Inclusive reading report

At the start of June I had come to the conclusion that my initially posted reading schedule, especially for books published this year, just wasn't going to work. I was falling behind and it was stressing me out. When I am stressed, I don't want to read.

Freeing myself up from an optimistically generated schedule last December gave me the time to go back and enjoy what I was reading. It also gave me more time to focus on my road narrative project. In that regard, I made some incredible leaps forward, finally settling on a way of organizing and cataloging the books I'm reading.
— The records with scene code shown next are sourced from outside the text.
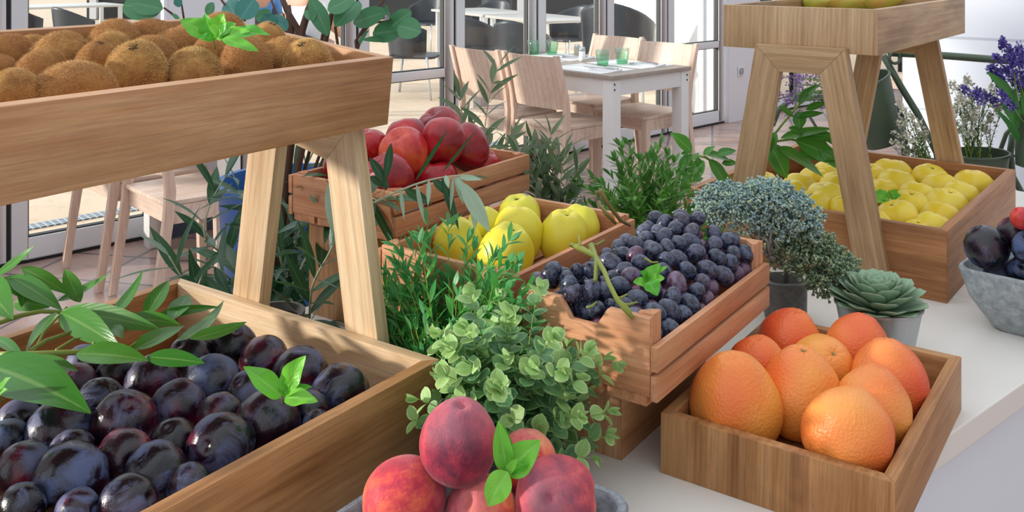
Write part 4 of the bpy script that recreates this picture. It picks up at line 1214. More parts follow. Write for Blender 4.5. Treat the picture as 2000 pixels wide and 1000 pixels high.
def bezier(a, b, c, n):
    return [a*(1-t)**2+b*2*t*(1-t)+c*t*t for t in [i/n for i in range(n+1)]]
def leafok(mb, p, d, nrm, L, W, curl, fold, a, b, n, cols, bad):
    dd = Vector(d).normalized()
    if bad and (bad(p+dd*L, 0) or bad(p+dd*L*.5-Vector((0, 0, L*.2)), 0)): return
    leaf(mb, p, d, nrm, L, W, curl, fold, a, b, n, cols)
def bushy(root, origin, nst, reach, up, leafL, leafW, spacing, style, mats, spread=1.0, droop=.3, flat=None, ns=6, seed=1, stem_r=.0011, thr=.15, a=.9, b=1.0, curl=.35, cols=2, tipm=None, cone=None, clip=()):
    random.seed(seed); lm = MB(); sm = MB(); tm = MB(); W0 = root.location
    def bad(p, m=0): return any((p+W0-c_[0]).dot(c_[1]) < m and (len(c_) < 3 or (p+W0).z < c_[2]) for c_ in clip)
    for s in range(nst):
        az = random.uniform(0, 6.283); el = random.uniform(.05, 1.0)
        rr = reach*spread*math.sqrt(random.uniform(.05, 1)); hh = up*random.uniform(.45, 1.0)*(1-.45*(rr/(reach*spread))**2)
        tip = Vector((math.cos(az)*rr, math.sin(az)*rr, hh))
        if cone: tip = cone(tip)
        o = Vector((math.cos(az), math.sin(az), 0))*random.uniform(0, .025)
        mid = o*.5+Vector((tip.x*.35, tip.y*.35, tip.z*.75+droop*.03)); pts = bezier(o, mid, tip, 9)
        cut = next((i for i in range(10) if bad(pts[i], .004)), 10)
        if cut < 3: continue
        if cut < 10: pts = bezier(pts[0], (pts[0]+pts[cut-1])/2+Vector((0, 0, .01)), pts[cut-1], 9)
        sm.tube(pts, [stem_r*(1-.6*i/9) for i in range(10)], 5, False)
        Ls = sum((pts[i+1]-pts[i]).length for i in range(9)); k = thr*Ls; side = random.random()*6; cnt = 0
        while k < Ls:
            f = k/Ls*9; i = min(8, int(f)); p = pts[i].lerp(pts[i+1], f-i); d = (pts[i+1]-pts[i]).normalized(); t = k/Ls
            ref = d.orthogonal().normalized(); w = d.cross(ref)
            if style == 'opp':     # opposite round leaves
                side += 1.57; 
                for q in (0, math.pi):
                    o_ = ref*math.cos(side+q)+w*math.sin(side+q); sz = (1-.45*t)*random.uniform(.85, 1.15)
                    tgt = tm if (tipm and t > .86) else lm
                    leafok(tgt, p, o_+d*(.35+.6*t)+rv(.2), d*1.0+Vector((0, 0, .3))+rv(.25), leafL*sz, leafW*sz, curl, .12, .9, .62, ns, cols, bad)
            else:
                side += 2.4; o_ = ref*math.cos(side)+w*math.sin(side); sz = (1-.35*t)*random.uniform(.7, 1.15)
                leafok(lm, p, o_*.8+d*(.7+.5*t)+rv(.15), d+Vector((0, 0, .6))+rv(.3), leafL*sz, leafW*sz, curl+random.uniform(-.2, .3), .25, a, b, ns, cols, bad)
            k += 0 if False else spacing*random.uniform(.75, 1.25)
        e = pts[-1]; d = (pts[-1]-pts[-2]).normalized(); tg = tm if tipm else lm
        for q in range(3 if style == 'opp' else 2):
            leafok(tg, e, d+rv(.5), d.orthogonal()+rv(.4), leafL*.5, leafW*(.5 if style == 'opp' else .8), .2, .2, a, b if style != 'opp' else .7, ns, cols, bad)
    lm.build('foliage', mats, root); sm.build('stems', M['stem'], root)
    if tm.v: tm.build('young_foliage', tipm, root)

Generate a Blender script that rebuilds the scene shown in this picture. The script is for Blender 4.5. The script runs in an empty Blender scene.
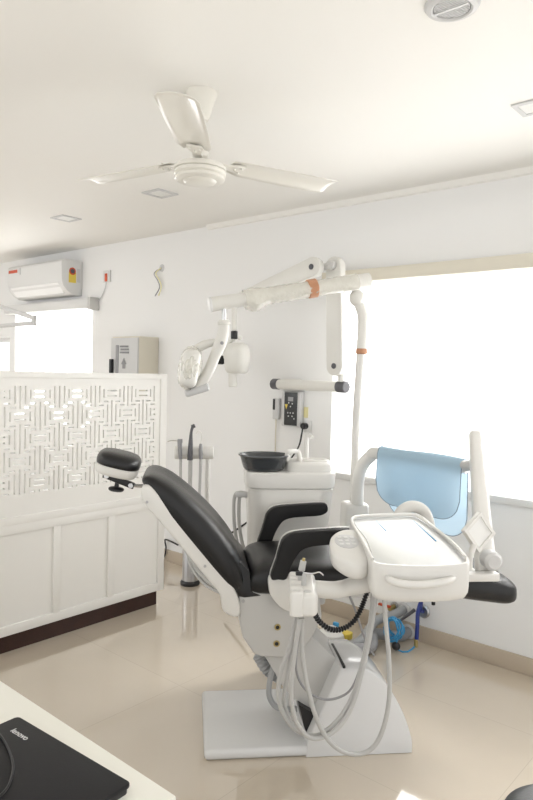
import bpy, bmesh, math, random
from mathutils import Vector, Matrix
random.seed(4)
R_ = math.radians
C = bpy.context.scene.collection
I4 = Matrix.Identity(4)

# ------------------------------------------------------------------ camera
CX, CY, CH = 266.5, 400.0, 1.65
v1 = Vector((-500 - CX, 352 - CY)); v2 = Vector((835 - CX, 386 - CY))
FPX = math.sqrt(-(v1.dot(v2)))
Xc = Vector((-v1.x, v1.y, FPX)).normalized()
Yc = Vector((v2.x, -v2.y, -FPX)).normalized()
Zc = Xc.cross(Yc).normalized()
RW = Matrix((Xc, Yc, Zc))            # camera -> world
EYE = Vector((0, 0, CH))
def ray(x, y): return RW @ Vector(((x - CX) / FPX, -(y - CY) / FPX, -1.0))
def onz(x, y, z=0.0):
    d = ray(x, y); return EYE + d * ((z - CH) / d.z)
def ony(x, y, Y):
    d = ray(x, y); return EYE + d * (Y / d.y)
def onx(x, y, X):
    d = ray(x, y); return EYE + d * (X / d.x)
TH = R_(47.5)
O3 = Vector((-1.938, 1.909, 0))
MC = Matrix.Translation(O3) @ Matrix.Rotation(TH, 4, 'Z')     # chair frame: u along the chair, w across it, z up
MCI = MC.inverted()
EC = MCI @ EYE; RC = MCI.to_3x3()
def pc(x, y, w):                       # measured point on the vertical plane w of the chair frame
    d = RC @ ray(x, y); return EC + d * ((w - EC.y) / d.y)
def pcz(x, y, z):
    d = RC @ ray(x, y); return EC + d * ((z - EC.z) / d.z)

cam = bpy.data.cameras.new('camera'); co = bpy.data.objects.new('camera', cam); C.objects.link(co)
cam.sensor_fit = 'VERTICAL'; cam.sensor_height = 36.0; cam.lens = FPX / 800 * 36.0
cam.clip_start = 0.05
co.matrix_world = Matrix.Translation(EYE) @ RW.to_4x4()
bpy.context.scene.camera = co

# ------------------------------------------------------------------ materials
def mat(name, col, rough=0.5, metal=0.0, coat=0.0, spec=0.5, bump=None, alpha=1.0, trans=0.0, sheen=0.0, ior=1.45, vary=None):
    m = bpy.data.materials.new(name); m.use_nodes = True
    nt = m.node_tree; b = nt.nodes['Principled BSDF']
    b.inputs['Base Color'].default_value = (*col, 1); b.inputs['Roughness'].default_value = rough
    b.inputs['Metallic'].default_value = metal; b.inputs['Coat Weight'].default_value = coat
    b.inputs['Coat Roughness'].default_value = 0.05
    b.inputs['Specular IOR Level'].default_value = spec; b.inputs['Alpha'].default_value = alpha
    b.inputs['Transmission Weight'].default_value = trans; b.inputs['IOR'].default_value = ior
    b.inputs['Sheen Weight'].default_value = sheen
    tc = nt.nodes.new('ShaderNodeTexCoord')
    if bump:
        sc, st = bump
        n = nt.nodes.new('ShaderNodeTexNoise'); n.inputs['Scale'].default_value = sc; n.inputs['Detail'].default_value = 3
        bp = nt.nodes.new('ShaderNodeBump'); bp.inputs['Strength'].default_value = st; bp.inputs['Distance'].default_value = 0.01
        nt.links.new(tc.outputs['Object'], n.inputs['Vector']); nt.links.new(n.outputs['Fac'], bp.inputs['Height'])
        nt.links.new(bp.outputs['Normal'], b.inputs['Normal'])
    if vary:
        sc, c2 = vary
        n = nt.nodes.new('ShaderNodeTexNoise'); n.inputs['Scale'].default_value = sc; n.inputs['Detail'].default_value = 4
        mx = nt.nodes.new('ShaderNodeMix'); mx.data_type = 'RGBA'
        mx.inputs[6].default_value = (*col, 1); mx.inputs[7].default_value = (*c2, 1)
        nt.links.new(tc.outputs['Object'], n.inputs['Vector']); nt.links.new(n.outputs['Fac'], mx.inputs[0])
        nt.links.new(mx.outputs[2], b.inputs['Base Color'])
    return m
M = {}
M['wall'] = mat('wall_paint', (.86, .86, .855), .6, bump=(60, .03))
M['ceil'] = mat('ceiling_paint', (.88, .87, .84), .7, bump=(40, .02))
M['cream'] = mat('screen_lacquer', (.88, .87, .84), .4)
M['white'] = mat('white_plastic', (.74, .73, .70), .28, coat=.25)
M['base'] = mat('base_enamel', (.72, .725, .73), .22, coat=.4)
M['greywhite'] = mat('grey_white_plastic', (.56, .555, .54), .35)
M['leather'] = mat('black_leather', (.012, .012, .013), .33, spec=.42, bump=(220, .10), coat=.1)
M['armpad'] = mat('black_rubber_pad', (.018, .018, .019), .5, spec=.25)
M['black'] = mat('black_plastic', (.015, .015, .017), .35)
M['dgrey'] = mat('dark_grey_plastic', (.10, .10, .11), .4)
M['mgrey'] = mat('mid_grey_plastic', (.30, .30, .31), .4)
M['hose'] = mat('grey_hose', (.50, .50, .49), .35, coat=.2)
M['pipe'] = mat('grey_pipe', (.36, .37, .38), .5)
M['chrome'] = mat('chrome', (.6, .6, .6), .18, metal=1)
M['steel'] = mat('brushed_steel', (.45, .45, .46), .28, metal=1, bump=(120, .05))
M['brass'] = mat('brass', (.45, .36, .16), .3, metal=1)
M['wood'] = mat('plinth_wood', (.05, .017, .011), .35, vary=(14, (.022, .008, .006)))
M['desk'] = mat('desk_laminate', (.80, .79, .72), .35)
M['laptop'] = mat('laptop_lid', (.010, .010, .011), .5, spec=.3, bump=(300, .05), vary=(5, (.016, .016, .018)))
M['bowl'] = mat('smoked_glass', (.06, .065, .07), .06, coat=.6, alpha=.93)
M['wrap'] = mat('plastic_wrap', (.88, .86, .78), .2, alpha=.5, bump=(38, 1.0), coat=.5)
M['tape'] = mat('brown_tape', (.50, .25, .14), .5)
M['screen'] = mat('panel_screen', (.04, .042, .045), .25)
M['red'] = mat('red_plastic', (.62, .10, .04), .45)
M['yellow'] = mat('yellow_plastic', (.80, .62, .10), .45)
M['paleyellow'] = mat('pale_yellow', (.82, .76, .42), .5)
M['blue'] = mat('blue_tubing', (.06, .33, .62), .35)
M['navy'] = mat('navy_hose', (.02, .04, .22), .35)
M['ink'] = mat('grey_ink', (.28, .28, .29), .6)
M['palegrey'] = mat('pale_grey', (.62, .62, .62), .45)
M['cassette'] = mat('blind_cassette', (.72, .68, .58), .5)
M['alu'] = mat('white_aluminium', (.74, .74, .73), .4)
M['yarm'] = mat('xray_enamel', (.74, .73, .69), .32, coat=.2)
M['lens'] = mat('light_diffuser', (.80, .80, .78), .4)
M['fan'] = mat('fan_enamel', (.80, .78, .72), .3, coat=.2)
M['silver'] = mat('silver_letters', (.75, .75, .75), .3)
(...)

Now I have a concrete framework that I can use to focus my research which is a huge improvement from the "read everything and see what sticks" method I started with.

I currently have twenty books checked out. They are a mixture of pleasure reading and research. A bunch of them are by Canadian authors as the 12th annual Canadian book challenge launches today (it being Canada Day).

June's reading more than made up for May's slip where I didn't reach reading goal of having at least 50% of my books be about characters of color and better yet, written by authors of color. I read thirty two books and twenty-one of them fit the goal.

June's reviews also met the goal with sixteen of thirty books counting towards the goal. I read and reviewed seven newly published books but none of them were released in June.

At the start of June, I had planned to review sixteen books published in 2018. In reality, I only managed to read and review eight of them.

At the start of June I had forty-four reviews from 2016 to post. I'm now down to forty. My 2017 reviews dropped from forty to thirty-four. My 2018 reviews are holding steady, up a little from eighty-one to eighty-five.